I use Wikipedia all the time so I support this effort. One advantage of Wikipedia is its currency. The day after noted economist, John Kenneth Galbraith’s recent death, his entry on Wikipedia had been updated to reflect that fact. Articles in the New Palgrave will take years to edit and publish. In fact ex-Agenda editor Michael James is now editing a second edition of the New Palgrave due for release in 2008. The earlier edition was released in 1987 so it will be more than a 20 year gap. Other advantages of the Wikipedia approach are that (i) it is free, (ii) entries can be classified and accessed via a subject classification system such as JEL and (iii) hyperlinks can be introduced in a Wikipedia entry that connect to related information very quickly. Thus – the supreme virtue of the Web occurs – search can be carried out immediately online at low cost.

The New Palgrave will be an expensive volume but online access will be available to subscribers so in this sense it too will be easy to search. One issue will be how much its publishers do invest in updating information and whether, in fact, updating occurs at all. A difficulty with making updates is that citation becomes difficult.
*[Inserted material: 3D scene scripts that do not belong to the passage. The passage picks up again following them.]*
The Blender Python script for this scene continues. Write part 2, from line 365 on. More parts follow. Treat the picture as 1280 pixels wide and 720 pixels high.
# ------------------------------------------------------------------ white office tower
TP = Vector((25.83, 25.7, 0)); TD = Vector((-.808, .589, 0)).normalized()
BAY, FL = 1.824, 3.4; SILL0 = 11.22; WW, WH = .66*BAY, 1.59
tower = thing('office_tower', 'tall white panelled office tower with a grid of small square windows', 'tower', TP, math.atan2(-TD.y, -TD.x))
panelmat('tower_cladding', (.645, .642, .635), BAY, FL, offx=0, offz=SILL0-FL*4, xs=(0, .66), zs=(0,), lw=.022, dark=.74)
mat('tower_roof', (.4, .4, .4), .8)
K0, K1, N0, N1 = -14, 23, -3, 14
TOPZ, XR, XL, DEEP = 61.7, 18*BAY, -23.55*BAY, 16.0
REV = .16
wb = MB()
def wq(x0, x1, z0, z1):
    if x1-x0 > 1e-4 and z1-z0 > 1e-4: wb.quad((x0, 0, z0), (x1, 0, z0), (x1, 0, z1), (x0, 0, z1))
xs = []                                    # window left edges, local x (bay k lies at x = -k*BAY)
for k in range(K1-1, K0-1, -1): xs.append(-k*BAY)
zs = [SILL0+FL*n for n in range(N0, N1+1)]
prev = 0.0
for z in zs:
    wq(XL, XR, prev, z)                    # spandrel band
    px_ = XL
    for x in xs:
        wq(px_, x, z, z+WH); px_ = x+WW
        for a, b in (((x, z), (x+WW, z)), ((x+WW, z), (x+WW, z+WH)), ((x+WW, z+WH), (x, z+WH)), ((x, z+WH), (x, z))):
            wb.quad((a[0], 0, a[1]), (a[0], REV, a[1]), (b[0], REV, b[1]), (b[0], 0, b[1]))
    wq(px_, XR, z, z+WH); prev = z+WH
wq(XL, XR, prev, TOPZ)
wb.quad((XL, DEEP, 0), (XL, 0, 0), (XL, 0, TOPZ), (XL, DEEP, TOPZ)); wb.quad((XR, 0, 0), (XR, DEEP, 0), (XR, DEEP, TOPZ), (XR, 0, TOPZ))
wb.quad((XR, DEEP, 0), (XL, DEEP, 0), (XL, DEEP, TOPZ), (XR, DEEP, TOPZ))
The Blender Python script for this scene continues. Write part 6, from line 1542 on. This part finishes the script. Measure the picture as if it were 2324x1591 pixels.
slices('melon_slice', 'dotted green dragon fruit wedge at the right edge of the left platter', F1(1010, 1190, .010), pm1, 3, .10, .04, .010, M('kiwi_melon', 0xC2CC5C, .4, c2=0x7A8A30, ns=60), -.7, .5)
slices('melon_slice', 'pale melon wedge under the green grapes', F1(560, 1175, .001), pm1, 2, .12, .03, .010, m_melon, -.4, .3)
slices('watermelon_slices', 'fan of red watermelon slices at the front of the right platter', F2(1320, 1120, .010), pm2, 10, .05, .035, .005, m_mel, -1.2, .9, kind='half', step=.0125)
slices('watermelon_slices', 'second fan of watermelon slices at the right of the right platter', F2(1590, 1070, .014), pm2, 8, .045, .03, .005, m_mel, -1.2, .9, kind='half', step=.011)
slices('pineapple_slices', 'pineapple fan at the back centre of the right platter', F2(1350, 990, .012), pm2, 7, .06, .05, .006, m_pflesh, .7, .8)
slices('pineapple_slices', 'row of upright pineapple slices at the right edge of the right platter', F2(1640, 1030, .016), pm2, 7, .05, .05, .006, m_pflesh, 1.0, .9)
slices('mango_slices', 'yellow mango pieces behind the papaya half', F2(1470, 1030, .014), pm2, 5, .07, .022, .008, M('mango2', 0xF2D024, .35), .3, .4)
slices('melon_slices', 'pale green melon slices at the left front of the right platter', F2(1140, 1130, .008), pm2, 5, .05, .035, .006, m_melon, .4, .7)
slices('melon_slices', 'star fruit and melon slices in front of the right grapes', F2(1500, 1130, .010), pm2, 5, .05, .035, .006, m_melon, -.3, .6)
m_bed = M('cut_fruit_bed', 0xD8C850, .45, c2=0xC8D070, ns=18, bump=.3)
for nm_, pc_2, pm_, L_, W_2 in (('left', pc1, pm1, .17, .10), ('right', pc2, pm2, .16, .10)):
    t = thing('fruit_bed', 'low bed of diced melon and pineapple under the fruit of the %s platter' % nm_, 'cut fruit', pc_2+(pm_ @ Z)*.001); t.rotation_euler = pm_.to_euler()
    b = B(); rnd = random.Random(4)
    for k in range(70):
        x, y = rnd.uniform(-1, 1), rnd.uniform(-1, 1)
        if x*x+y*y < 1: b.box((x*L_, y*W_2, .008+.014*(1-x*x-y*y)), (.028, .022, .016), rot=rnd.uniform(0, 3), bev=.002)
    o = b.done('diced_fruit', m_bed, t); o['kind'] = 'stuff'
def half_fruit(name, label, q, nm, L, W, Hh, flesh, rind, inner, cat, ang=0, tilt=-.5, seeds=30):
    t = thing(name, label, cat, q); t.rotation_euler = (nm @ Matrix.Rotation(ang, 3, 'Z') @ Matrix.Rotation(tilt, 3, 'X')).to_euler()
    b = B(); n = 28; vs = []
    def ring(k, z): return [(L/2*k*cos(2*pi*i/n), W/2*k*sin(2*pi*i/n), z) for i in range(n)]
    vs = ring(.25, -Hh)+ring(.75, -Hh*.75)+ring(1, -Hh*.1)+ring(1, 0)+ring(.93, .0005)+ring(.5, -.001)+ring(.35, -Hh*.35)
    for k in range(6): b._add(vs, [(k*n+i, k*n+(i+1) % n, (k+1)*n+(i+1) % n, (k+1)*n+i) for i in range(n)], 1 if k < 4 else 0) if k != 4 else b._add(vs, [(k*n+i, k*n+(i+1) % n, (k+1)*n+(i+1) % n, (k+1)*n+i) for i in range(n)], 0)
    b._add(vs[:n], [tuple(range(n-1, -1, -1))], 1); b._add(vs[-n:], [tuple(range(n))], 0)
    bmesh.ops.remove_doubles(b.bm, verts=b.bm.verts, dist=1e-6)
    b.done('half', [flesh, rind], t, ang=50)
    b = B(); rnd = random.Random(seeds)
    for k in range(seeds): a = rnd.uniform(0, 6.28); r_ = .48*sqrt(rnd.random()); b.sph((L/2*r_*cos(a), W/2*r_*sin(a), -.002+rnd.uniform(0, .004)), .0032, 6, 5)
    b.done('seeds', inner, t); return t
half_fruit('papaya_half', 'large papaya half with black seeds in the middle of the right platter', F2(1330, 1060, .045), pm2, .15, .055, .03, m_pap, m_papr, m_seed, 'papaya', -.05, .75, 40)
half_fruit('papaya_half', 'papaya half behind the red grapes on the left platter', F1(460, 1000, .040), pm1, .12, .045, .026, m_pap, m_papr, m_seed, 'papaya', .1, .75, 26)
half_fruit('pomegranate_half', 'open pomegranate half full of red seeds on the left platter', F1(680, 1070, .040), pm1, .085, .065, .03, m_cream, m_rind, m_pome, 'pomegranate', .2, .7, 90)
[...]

Obviously we benefit as consumers and producers of economics in having this form of competition between conventionally published and open source information. Wikipedia will have some competitive advantages but so too will the New Palgrave. Citation will be easier from the New Palgrave and accuracy and comprehensiveness will be claimed to be an advantage. Authors will be identified and paid for their contributions so one would expect better quality. I know that ‘open source’ enthusiasts argue that intellectual motivation can offset this last factor but I remain sceptical. On the issue of accuracy a recent debate has concerned the relative accuracy of Wikipedia compared to such publications as the Encyclopedia Britannica. The evidence suggests Wikipedia does as well or better. Frankly this evidence surprises me but, despite some problems with Wikipedia, it is obviously a valuable resource. Other work has compared operating systems such as the commercial Windows system with the open source Linux system. From many viewpoints Linux comes up surprisingly well in this comparison.

I’ll probably offer my own services to John Quiggin’s effort and certainly applaud his enthusiasm for the Wikipedia project. I’ll also certainly buy a copy of the New Palgrave when it comes out. I bought the 1997 edition and it is one of the most used sets of books in my professional library.